The Gift of Hearing

09-09-2018Weekly ReflectionFather Prince Raja

The Liturgy of the Word today suggests: Yes, the Messiah is here! The Lord has visited his people! But it is also that the Lord invites us to a personal encounter with him and to a spontaneous attraction towards him.

In the first reading we have the Prophet who is a chosen servant of God reflecting on his mission. Nothing could break his trust and confidence in God. He knows that God is coming. Then the eyes of the blind will be opened and ears of the deaf will be unsealed. In the second reading we hear that faith without work is dead. Living faith will perform works of charity. James tells us that God has chosen the poor of the world to inherit the Kingdom.

In the Gospel, really to hear the Word of God is to carry it out. The word hearing implies, listening, understanding, making the message one's own and living it out in word and action. Although Jesus tried to restrain the man in today's Gospel, the cured man and all those around proclaimed what had happened to the deaf and dumb man everywhere they went.

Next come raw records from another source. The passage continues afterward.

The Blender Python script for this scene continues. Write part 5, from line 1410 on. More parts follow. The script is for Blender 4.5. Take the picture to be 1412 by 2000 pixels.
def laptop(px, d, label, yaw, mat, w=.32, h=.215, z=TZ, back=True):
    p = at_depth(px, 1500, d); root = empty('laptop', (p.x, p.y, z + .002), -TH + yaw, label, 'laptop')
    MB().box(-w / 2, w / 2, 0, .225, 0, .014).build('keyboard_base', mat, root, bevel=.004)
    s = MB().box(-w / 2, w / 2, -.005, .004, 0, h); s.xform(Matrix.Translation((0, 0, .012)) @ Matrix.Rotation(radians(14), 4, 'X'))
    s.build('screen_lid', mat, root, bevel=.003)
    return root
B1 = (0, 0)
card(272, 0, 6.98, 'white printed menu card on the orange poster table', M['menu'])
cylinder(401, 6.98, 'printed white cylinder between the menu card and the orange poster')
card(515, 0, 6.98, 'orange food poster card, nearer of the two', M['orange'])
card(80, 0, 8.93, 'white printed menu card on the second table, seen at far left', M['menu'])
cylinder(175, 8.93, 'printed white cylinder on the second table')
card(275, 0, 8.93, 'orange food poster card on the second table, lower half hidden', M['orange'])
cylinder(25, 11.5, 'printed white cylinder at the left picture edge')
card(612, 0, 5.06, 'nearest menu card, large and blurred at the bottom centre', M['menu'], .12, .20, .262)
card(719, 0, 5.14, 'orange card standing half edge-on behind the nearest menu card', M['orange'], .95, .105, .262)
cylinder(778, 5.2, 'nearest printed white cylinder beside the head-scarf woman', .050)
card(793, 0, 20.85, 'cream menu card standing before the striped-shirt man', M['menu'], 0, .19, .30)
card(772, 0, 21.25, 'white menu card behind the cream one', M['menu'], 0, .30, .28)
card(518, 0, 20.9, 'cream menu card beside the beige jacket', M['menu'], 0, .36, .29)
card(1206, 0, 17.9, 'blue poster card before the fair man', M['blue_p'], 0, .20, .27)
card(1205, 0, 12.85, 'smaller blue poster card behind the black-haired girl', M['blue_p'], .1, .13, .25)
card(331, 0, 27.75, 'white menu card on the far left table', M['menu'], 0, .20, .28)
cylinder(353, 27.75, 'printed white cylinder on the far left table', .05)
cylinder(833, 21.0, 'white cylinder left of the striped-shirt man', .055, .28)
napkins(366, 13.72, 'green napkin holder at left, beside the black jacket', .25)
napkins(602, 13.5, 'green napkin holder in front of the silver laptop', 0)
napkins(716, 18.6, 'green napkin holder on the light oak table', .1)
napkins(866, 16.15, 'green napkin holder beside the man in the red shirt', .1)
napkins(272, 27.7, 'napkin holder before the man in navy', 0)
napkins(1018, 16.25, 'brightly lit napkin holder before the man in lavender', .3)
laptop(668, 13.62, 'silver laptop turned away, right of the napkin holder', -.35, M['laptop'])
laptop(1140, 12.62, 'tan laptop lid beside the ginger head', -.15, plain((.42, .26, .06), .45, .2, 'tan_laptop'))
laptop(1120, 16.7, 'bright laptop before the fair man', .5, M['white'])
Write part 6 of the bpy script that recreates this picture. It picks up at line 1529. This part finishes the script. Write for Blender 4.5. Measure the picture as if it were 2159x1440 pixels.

Ephphatha is an Aramaic expression. Aramaic – which was the mother-tongue of Jesus – was the language spoken in the regions surrounding Galilee and may be also in parts of Syria. In Hebrew, Syria is referred to as 'Aram'. It is interesting that the Gospel of Mark which was written is Greek, often uses Aramaic expressions. The other examples include: Talitha Kum (Mk 5:41), Abba (Mk 14:36), Hosanna (Mk 11:9); "Eloi Eloi lama sabachthani?" (Mk 15:34). It is possible that wherever Aramaic expressions appear in the Gospels there was an eyewitness account. That is, someone who remembered the story with all its details narrated it to the gospel writers. So did the deaf man himself live to tell this story in the Markan church? Or does it have some allusion to the rite of Baptism? In celebrating the sacrament baptism, we have this prayer over ears and mouth. So, let us pray today for the gift of hearing, to hear the voice of God calling to us in everything that will happen this day. Let us pray for the gift of speech, that is, to be so filled with the liberating experience of knowing Jesus that we simply cannot refrain from sharing that experience with all those around us. He is the one who can touch us and heal us and make us his true followers.